## Exercise description
Nothing should be left out: output all of the entries exactly.

++++ Data for the task ++++

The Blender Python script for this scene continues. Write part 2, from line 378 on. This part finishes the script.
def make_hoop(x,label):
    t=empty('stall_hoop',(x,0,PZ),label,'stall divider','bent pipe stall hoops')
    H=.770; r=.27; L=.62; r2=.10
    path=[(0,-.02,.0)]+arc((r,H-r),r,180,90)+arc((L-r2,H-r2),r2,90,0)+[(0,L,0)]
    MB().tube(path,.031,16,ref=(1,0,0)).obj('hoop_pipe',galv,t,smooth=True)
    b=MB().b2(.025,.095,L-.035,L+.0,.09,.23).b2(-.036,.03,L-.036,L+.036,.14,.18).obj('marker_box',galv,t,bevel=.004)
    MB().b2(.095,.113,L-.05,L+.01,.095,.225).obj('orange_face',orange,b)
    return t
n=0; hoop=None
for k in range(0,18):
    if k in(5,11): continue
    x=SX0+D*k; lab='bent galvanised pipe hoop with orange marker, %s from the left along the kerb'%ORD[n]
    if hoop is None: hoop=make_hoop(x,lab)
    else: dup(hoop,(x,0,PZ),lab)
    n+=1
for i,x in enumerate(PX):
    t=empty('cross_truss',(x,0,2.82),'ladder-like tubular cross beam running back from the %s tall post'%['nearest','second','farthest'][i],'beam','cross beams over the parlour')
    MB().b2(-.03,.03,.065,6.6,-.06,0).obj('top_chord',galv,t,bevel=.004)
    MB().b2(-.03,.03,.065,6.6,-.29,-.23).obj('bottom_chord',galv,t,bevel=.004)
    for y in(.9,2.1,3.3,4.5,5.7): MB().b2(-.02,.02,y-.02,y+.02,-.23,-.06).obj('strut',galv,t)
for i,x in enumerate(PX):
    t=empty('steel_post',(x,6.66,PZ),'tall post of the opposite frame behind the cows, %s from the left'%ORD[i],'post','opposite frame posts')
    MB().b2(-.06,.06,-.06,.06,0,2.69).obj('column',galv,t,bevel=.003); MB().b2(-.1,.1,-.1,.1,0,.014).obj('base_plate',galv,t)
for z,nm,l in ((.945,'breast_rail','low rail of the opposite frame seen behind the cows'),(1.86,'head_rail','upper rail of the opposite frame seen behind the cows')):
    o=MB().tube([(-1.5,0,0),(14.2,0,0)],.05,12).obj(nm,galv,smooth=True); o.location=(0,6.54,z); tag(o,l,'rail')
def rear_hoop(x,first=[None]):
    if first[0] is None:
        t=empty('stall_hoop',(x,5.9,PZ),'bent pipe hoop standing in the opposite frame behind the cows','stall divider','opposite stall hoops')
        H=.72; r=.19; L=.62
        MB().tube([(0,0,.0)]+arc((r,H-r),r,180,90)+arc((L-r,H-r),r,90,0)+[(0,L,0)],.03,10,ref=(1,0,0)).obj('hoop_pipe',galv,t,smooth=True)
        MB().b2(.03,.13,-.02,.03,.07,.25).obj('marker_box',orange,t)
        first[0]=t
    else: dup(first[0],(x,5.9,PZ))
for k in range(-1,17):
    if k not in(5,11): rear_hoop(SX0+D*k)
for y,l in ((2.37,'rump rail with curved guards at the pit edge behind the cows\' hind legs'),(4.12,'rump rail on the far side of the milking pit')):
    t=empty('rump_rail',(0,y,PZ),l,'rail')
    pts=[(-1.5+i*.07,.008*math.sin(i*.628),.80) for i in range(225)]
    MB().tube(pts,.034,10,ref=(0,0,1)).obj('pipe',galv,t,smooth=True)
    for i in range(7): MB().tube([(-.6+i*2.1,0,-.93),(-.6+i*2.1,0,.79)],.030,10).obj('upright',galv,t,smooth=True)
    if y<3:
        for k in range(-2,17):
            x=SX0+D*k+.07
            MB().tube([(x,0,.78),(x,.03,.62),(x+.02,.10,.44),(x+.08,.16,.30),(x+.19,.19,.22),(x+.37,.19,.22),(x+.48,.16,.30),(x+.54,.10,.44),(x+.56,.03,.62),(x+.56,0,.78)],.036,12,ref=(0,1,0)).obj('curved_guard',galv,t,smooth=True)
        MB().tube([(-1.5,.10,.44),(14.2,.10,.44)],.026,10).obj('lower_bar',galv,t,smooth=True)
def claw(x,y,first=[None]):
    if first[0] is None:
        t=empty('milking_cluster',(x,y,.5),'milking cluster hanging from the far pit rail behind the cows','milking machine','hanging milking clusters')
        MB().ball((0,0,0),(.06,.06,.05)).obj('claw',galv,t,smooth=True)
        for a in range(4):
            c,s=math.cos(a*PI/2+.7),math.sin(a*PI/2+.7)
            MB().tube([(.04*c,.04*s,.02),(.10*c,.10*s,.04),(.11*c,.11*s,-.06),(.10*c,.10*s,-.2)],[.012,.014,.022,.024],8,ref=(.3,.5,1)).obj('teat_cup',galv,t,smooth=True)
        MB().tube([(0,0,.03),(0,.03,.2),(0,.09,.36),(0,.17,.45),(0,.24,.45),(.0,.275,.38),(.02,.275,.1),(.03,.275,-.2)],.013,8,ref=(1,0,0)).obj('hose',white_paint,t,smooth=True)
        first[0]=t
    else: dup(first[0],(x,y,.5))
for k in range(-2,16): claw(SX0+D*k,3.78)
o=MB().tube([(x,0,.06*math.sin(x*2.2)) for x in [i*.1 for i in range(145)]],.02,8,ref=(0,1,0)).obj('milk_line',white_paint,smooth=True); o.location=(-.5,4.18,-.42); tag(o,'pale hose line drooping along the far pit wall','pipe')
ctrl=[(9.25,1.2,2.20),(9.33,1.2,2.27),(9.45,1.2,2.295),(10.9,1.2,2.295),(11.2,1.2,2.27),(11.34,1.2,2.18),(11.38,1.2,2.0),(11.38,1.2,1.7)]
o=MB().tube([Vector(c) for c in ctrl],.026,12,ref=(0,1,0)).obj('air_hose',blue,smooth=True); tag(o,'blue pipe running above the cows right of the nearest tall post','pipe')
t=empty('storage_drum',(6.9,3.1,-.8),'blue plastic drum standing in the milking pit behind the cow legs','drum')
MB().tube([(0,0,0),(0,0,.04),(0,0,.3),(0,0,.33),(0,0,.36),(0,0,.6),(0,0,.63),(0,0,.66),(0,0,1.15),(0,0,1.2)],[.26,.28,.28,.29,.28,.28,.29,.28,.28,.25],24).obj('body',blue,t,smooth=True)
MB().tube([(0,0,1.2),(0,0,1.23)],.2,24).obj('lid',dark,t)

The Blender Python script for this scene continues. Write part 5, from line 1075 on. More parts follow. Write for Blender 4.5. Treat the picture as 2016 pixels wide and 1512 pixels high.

++++

## Solved exercise
The Blender Python script for this scene continues. Write part 2, from line 378 on. This part finishes the script.
def make_hoop(x,label):
    t=empty('stall_hoop',(x,0,PZ),label,'stall divider','bent pipe stall hoops')
    H=.770; r=.27; L=.62; r2=.10
    path=[(0,-.02,.0)]+arc((r,H-r),r,180,90)+arc((L-r2,H-r2),r2,90,0)+[(0,L,0)]
    MB().tube(path,.031,16,ref=(1,0,0)).obj('hoop_pipe',galv,t,smooth=True)
    b=MB().b2(.025,.095,L-.035,L+.0,.09,.23).b2(-.036,.03,L-.036,L+.036,.14,.18).obj('marker_box',galv,t,bevel=.004)
    MB().b2(.095,.113,L-.05,L+.01,.095,.225).obj('orange_face',orange,b)
    return t
n=0; hoop=None
for k in range(0,18):
    if k in(5,11): continue
    x=SX0+D*k; lab='bent galvanised pipe hoop with orange marker, %s from the left along the kerb'%ORD[n]
    if hoop is None: hoop=make_hoop(x,lab)
    else: dup(hoop,(x,0,PZ),lab)
    n+=1
for i,x in enumerate(PX):
    t=empty('cross_truss',(x,0,2.82),'ladder-like tubular cross beam running back from the %s tall post'%['nearest','second','farthest'][i],'beam','cross beams over the parlour')
    MB().b2(-.03,.03,.065,6.6,-.06,0).obj('top_chord',galv,t,bevel=.004)
    MB().b2(-.03,.03,.065,6.6,-.29,-.23).obj('bottom_chord',galv,t,bevel=.004)
    for y in(.9,2.1,3.3,4.5,5.7): MB().b2(-.02,.02,y-.02,y+.02,-.23,-.06).obj('strut',galv,t)
for i,x in enumerate(PX):
    t=empty('steel_post',(x,6.66,PZ),'tall post of the opposite frame behind the cows, %s from the left'%ORD[i],'post','opposite frame posts')
    MB().b2(-.06,.06,-.06,.06,0,2.69).obj('column',galv,t,bevel=.003); MB().b2(-.1,.1,-.1,.1,0,.014).obj('base_plate',galv,t)
for z,nm,l in ((.945,'breast_rail','low rail of the opposite frame seen behind the cows'),(1.86,'head_rail','upper rail of the opposite frame seen behind the cows')):
    o=MB().tube([(-1.5,0,0),(14.2,0,0)],.05,12).obj(nm,galv,smooth=True); o.location=(0,6.54,z); tag(o,l,'rail')
def rear_hoop(x,first=[None]):
    if first[0] is None:
        t=empty('stall_hoop',(x,5.9,PZ),'bent pipe hoop standing in the opposite frame behind the cows','stall divider','opposite stall hoops')
        H=.72; r=.19; L=.62
        MB().tube([(0,0,.0)]+arc((r,H-r),r,180,90)+arc((L-r,H-r),r,90,0)+[(0,L,0)],.03,10,ref=(1,0,0)).obj('hoop_pipe',galv,t,smooth=True)
        MB().b2(.03,.13,-.02,.03,.07,.25).obj('marker_box',orange,t)
        first[0]=t
    else: dup(first[0],(x,5.9,PZ))
for k in range(-1,17):
    if k not in(5,11): rear_hoop(SX0+D*k)
for y,l in ((2.37,'rump rail with curved guards at the pit edge behind the cows\' hind legs'),(4.12,'rump rail on the far side of the milking pit')):
    t=empty('rump_rail',(0,y,PZ),l,'rail')
    pts=[(-1.5+i*.07,.008*math.sin(i*.628),.80) for i in range(225)]
    MB().tube(pts,.034,10,ref=(0,0,1)).obj('pipe',galv,t,smooth=True)
    for i in range(7): MB().tube([(-.6+i*2.1,0,-.93),(-.6+i*2.1,0,.79)],.030,10).obj('upright',galv,t,smooth=True)
    if y<3:
        for k in range(-2,17):
            x=SX0+D*k+.07
            MB().tube([(x,0,.78),(x,.03,.62),(x+.02,.10,.44),(x+.08,.16,.30),(x+.19,.19,.22),(x+.37,.19,.22),(x+.48,.16,.30),(x+.54,.10,.44),(x+.56,.03,.62),(x+.56,0,.78)],.036,12,ref=(0,1,0)).obj('curved_guard',galv,t,smooth=True)
        MB().tube([(-1.5,.10,.44),(14.2,.10,.44)],.026,10).obj('lower_bar',galv,t,smooth=True)
def claw(x,y,first=[None]):
    if first[0] is None:
        t=empty('milking_cluster',(x,y,.5),'milking cluster hanging from the far pit rail behind the cows','milking machine','hanging milking clusters')
        MB().ball((0,0,0),(.06,.06,.05)).obj('claw',galv,t,smooth=True)
        for a in range(4):
            c,s=math.cos(a*PI/2+.7),math.sin(a*PI/2+.7)
            MB().tube([(.04*c,.04*s,.02),(.10*c,.10*s,.04),(.11*c,.11*s,-.06),(.10*c,.10*s,-.2)],[.012,.014,.022,.024],8,ref=(.3,.5,1)).obj('teat_cup',galv,t,smooth=True)
        MB().tube([(0,0,.03),(0,.03,.2),(0,.09,.36),(0,.17,.45),(0,.24,.45),(.0,.275,.38),(.02,.275,.1),(.03,.275,-.2)],.013,8,ref=(1,0,0)).obj('hose',white_paint,t,smooth=True)
        first[0]=t
    else: dup(first[0],(x,y,.5))
for k in range(-2,16): claw(SX0+D*k,3.78)
o=MB().tube([(x,0,.06*math.sin(x*2.2)) for x in [i*.1 for i in range(145)]],.02,8,ref=(0,1,0)).obj('milk_line',white_paint,smooth=True); o.location=(-.5,4.18,-.42); tag(o,'pale hose line drooping along the far pit wall','pipe')
ctrl=[(9.25,1.2,2.20),(9.33,1.2,2.27),(9.45,1.2,2.295),(10.9,1.2,2.295),(11.2,1.2,2.27),(11.34,1.2,2.18),(11.38,1.2,2.0),(11.38,1.2,1.7)]
o=MB().tube([Vector(c) for c in ctrl],.026,12,ref=(0,1,0)).obj('air_hose',blue,smooth=True); tag(o,'blue pipe running above the cows right of the nearest tall post','pipe')
t=empty('storage_drum',(6.9,3.1,-.8),'blue plastic drum standing in the milking pit behind the cow legs','drum')
MB().tube([(0,0,0),(0,0,.04),(0,0,.3),(0,0,.33),(0,0,.36),(0,0,.6),(0,0,.63),(0,0,.66),(0,0,1.15),(0,0,1.2)],[.26,.28,.28,.29,.28,.28,.29,.28,.28,.25],24).obj('body',blue,t,smooth=True)
MB().tube([(0,0,1.2),(0,0,1.23)],.2,24).obj('lid',dark,t)

The Blender Python script for this scene continues. Write part 5, from line 1075 on. More parts follow. Write for Blender 4.5. Treat the picture as 2016 pixels wide and 1512 pixels high.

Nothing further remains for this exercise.